Recorded information »
--- start ---
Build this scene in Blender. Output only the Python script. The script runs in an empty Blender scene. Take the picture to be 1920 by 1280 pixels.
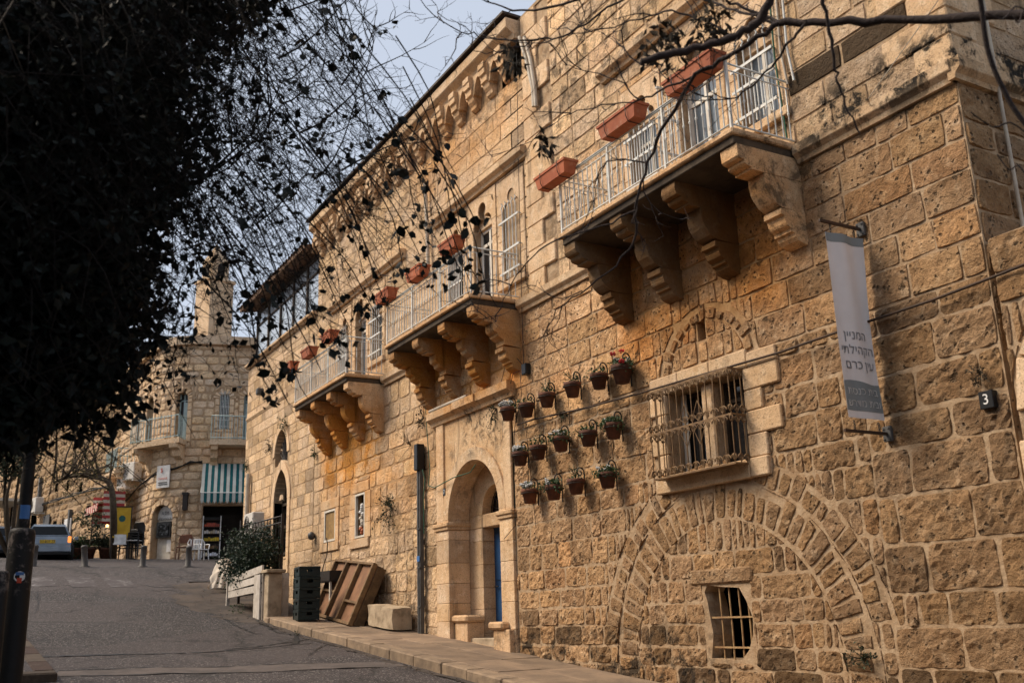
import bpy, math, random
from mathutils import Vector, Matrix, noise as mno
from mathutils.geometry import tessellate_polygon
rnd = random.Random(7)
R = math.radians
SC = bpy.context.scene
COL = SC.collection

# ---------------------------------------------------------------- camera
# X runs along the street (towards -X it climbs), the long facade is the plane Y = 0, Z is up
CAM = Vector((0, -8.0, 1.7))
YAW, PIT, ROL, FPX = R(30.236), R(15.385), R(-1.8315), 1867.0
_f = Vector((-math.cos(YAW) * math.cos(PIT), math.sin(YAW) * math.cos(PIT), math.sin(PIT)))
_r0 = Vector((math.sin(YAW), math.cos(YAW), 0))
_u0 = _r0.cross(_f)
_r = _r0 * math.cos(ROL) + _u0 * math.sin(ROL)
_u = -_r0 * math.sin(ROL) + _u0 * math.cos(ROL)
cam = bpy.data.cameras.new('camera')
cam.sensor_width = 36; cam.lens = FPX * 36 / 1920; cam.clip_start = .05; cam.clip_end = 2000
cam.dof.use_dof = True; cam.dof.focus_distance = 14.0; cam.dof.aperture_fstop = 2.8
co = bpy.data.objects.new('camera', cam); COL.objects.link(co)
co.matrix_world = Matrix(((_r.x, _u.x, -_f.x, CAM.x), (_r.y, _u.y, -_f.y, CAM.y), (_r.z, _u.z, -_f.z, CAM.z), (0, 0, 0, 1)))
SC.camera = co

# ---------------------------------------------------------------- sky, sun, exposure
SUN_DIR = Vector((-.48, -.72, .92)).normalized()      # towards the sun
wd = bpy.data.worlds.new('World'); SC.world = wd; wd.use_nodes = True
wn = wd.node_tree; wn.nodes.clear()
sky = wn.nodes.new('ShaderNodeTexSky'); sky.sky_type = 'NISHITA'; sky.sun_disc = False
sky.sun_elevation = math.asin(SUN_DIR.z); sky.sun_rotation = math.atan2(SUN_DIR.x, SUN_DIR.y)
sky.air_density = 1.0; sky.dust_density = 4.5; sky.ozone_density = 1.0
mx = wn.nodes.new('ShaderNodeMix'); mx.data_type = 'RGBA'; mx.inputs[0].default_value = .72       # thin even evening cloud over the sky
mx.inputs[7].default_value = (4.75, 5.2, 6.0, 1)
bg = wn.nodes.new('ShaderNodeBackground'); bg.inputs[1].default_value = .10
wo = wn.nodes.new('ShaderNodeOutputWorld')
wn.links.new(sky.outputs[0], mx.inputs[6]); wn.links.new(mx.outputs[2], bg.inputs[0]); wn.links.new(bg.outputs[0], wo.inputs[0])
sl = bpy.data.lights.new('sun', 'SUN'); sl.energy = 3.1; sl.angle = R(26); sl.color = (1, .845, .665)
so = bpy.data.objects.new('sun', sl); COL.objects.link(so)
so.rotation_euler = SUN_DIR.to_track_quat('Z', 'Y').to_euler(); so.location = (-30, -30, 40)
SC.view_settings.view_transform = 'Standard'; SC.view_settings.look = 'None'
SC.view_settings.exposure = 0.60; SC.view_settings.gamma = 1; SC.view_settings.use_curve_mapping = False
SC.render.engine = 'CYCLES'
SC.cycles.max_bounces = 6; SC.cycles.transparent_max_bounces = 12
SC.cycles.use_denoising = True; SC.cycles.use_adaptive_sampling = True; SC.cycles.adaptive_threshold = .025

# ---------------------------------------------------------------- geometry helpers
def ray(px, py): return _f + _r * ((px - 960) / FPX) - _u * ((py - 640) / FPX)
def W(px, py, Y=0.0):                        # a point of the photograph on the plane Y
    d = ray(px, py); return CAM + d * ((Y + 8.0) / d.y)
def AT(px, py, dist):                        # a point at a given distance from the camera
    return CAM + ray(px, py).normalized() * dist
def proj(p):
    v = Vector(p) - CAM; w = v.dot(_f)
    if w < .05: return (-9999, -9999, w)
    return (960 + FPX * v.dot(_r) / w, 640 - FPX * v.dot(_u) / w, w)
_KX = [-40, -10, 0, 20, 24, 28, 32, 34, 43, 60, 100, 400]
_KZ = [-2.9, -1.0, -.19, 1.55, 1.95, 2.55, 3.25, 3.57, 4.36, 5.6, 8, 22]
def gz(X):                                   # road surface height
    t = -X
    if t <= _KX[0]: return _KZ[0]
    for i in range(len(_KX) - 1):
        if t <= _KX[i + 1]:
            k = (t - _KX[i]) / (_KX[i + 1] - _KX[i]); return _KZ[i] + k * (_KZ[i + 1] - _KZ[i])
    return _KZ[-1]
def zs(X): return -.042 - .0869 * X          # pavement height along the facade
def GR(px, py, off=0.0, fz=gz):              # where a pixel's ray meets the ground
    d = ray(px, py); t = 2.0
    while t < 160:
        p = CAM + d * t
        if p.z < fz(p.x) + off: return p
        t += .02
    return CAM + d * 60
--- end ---
Repeat the material above in full and unchanged, minus its images.

Exercise answer »
Build this scene in Blender. Output only the Python script. The script runs in an empty Blender scene. Take the picture to be 1920 by 1280 pixels.
import bpy, math, random
from mathutils import Vector, Matrix, noise as mno
from mathutils.geometry import tessellate_polygon
rnd = random.Random(7)
R = math.radians
SC = bpy.context.scene
COL = SC.collection

# ---------------------------------------------------------------- camera
# X runs along the street (towards -X it climbs), the long facade is the plane Y = 0, Z is up
CAM = Vector((0, -8.0, 1.7))
YAW, PIT, ROL, FPX = R(30.236), R(15.385), R(-1.8315), 1867.0
_f = Vector((-math.cos(YAW) * math.cos(PIT), math.sin(YAW) * math.cos(PIT), math.sin(PIT)))
_r0 = Vector((math.sin(YAW), math.cos(YAW), 0))
_u0 = _r0.cross(_f)
_r = _r0 * math.cos(ROL) + _u0 * math.sin(ROL)
_u = -_r0 * math.sin(ROL) + _u0 * math.cos(ROL)
cam = bpy.data.cameras.new('camera')
cam.sensor_width = 36; cam.lens = FPX * 36 / 1920; cam.clip_start = .05; cam.clip_end = 2000
cam.dof.use_dof = True; cam.dof.focus_distance = 14.0; cam.dof.aperture_fstop = 2.8
co = bpy.data.objects.new('camera', cam); COL.objects.link(co)
co.matrix_world = Matrix(((_r.x, _u.x, -_f.x, CAM.x), (_r.y, _u.y, -_f.y, CAM.y), (_r.z, _u.z, -_f.z, CAM.z), (0, 0, 0, 1)))
SC.camera = co

# ---------------------------------------------------------------- sky, sun, exposure
SUN_DIR = Vector((-.48, -.72, .92)).normalized()      # towards the sun
wd = bpy.data.worlds.new('World'); SC.world = wd; wd.use_nodes = True
wn = wd.node_tree; wn.nodes.clear()
sky = wn.nodes.new('ShaderNodeTexSky'); sky.sky_type = 'NISHITA'; sky.sun_disc = False
sky.sun_elevation = math.asin(SUN_DIR.z); sky.sun_rotation = math.atan2(SUN_DIR.x, SUN_DIR.y)
sky.air_density = 1.0; sky.dust_density = 4.5; sky.ozone_density = 1.0
mx = wn.nodes.new('ShaderNodeMix'); mx.data_type = 'RGBA'; mx.inputs[0].default_value = .72       # thin even evening cloud over the sky
mx.inputs[7].default_value = (4.75, 5.2, 6.0, 1)
bg = wn.nodes.new('ShaderNodeBackground'); bg.inputs[1].default_value = .10
wo = wn.nodes.new('ShaderNodeOutputWorld')
wn.links.new(sky.outputs[0], mx.inputs[6]); wn.links.new(mx.outputs[2], bg.inputs[0]); wn.links.new(bg.outputs[0], wo.inputs[0])
sl = bpy.data.lights.new('sun', 'SUN'); sl.energy = 3.1; sl.angle = R(26); sl.color = (1, .845, .665)
so = bpy.data.objects.new('sun', sl); COL.objects.link(so)
so.rotation_euler = SUN_DIR.to_track_quat('Z', 'Y').to_euler(); so.location = (-30, -30, 40)
SC.view_settings.view_transform = 'Standard'; SC.view_settings.look = 'None'
SC.view_settings.exposure = 0.60; SC.view_settings.gamma = 1; SC.view_settings.use_curve_mapping = False
SC.render.engine = 'CYCLES'
SC.cycles.max_bounces = 6; SC.cycles.transparent_max_bounces = 12
SC.cycles.use_denoising = True; SC.cycles.use_adaptive_sampling = True; SC.cycles.adaptive_threshold = .025

# ---------------------------------------------------------------- geometry helpers
def ray(px, py): return _f + _r * ((px - 960) / FPX) - _u * ((py - 640) / FPX)
def W(px, py, Y=0.0):                        # a point of the photograph on the plane Y
    d = ray(px, py); return CAM + d * ((Y + 8.0) / d.y)
def AT(px, py, dist):                        # a point at a given distance from the camera
    return CAM + ray(px, py).normalized() * dist
def proj(p):
    v = Vector(p) - CAM; w = v.dot(_f)
    if w < .05: return (-9999, -9999, w)
    return (960 + FPX * v.dot(_r) / w, 640 - FPX * v.dot(_u) / w, w)
_KX = [-40, -10, 0, 20, 24, 28, 32, 34, 43, 60, 100, 400]
_KZ = [-2.9, -1.0, -.19, 1.55, 1.95, 2.55, 3.25, 3.57, 4.36, 5.6, 8, 22]
def gz(X):                                   # road surface height
    t = -X
    if t <= _KX[0]: return _KZ[0]
    for i in range(len(_KX) - 1):
        if t <= _KX[i + 1]:
            k = (t - _KX[i]) / (_KX[i + 1] - _KX[i]); return _KZ[i] + k * (_KZ[i + 1] - _KZ[i])
    return _KZ[-1]
def zs(X): return -.042 - .0869 * X          # pavement height along the facade
def GR(px, py, off=0.0, fz=gz):              # where a pixel's ray meets the ground
    d = ray(px, py); t = 2.0
    while t < 160:
        p = CAM + d * t
        if p.z < fz(p.x) + off: return p
        t += .02
    return CAM + d * 60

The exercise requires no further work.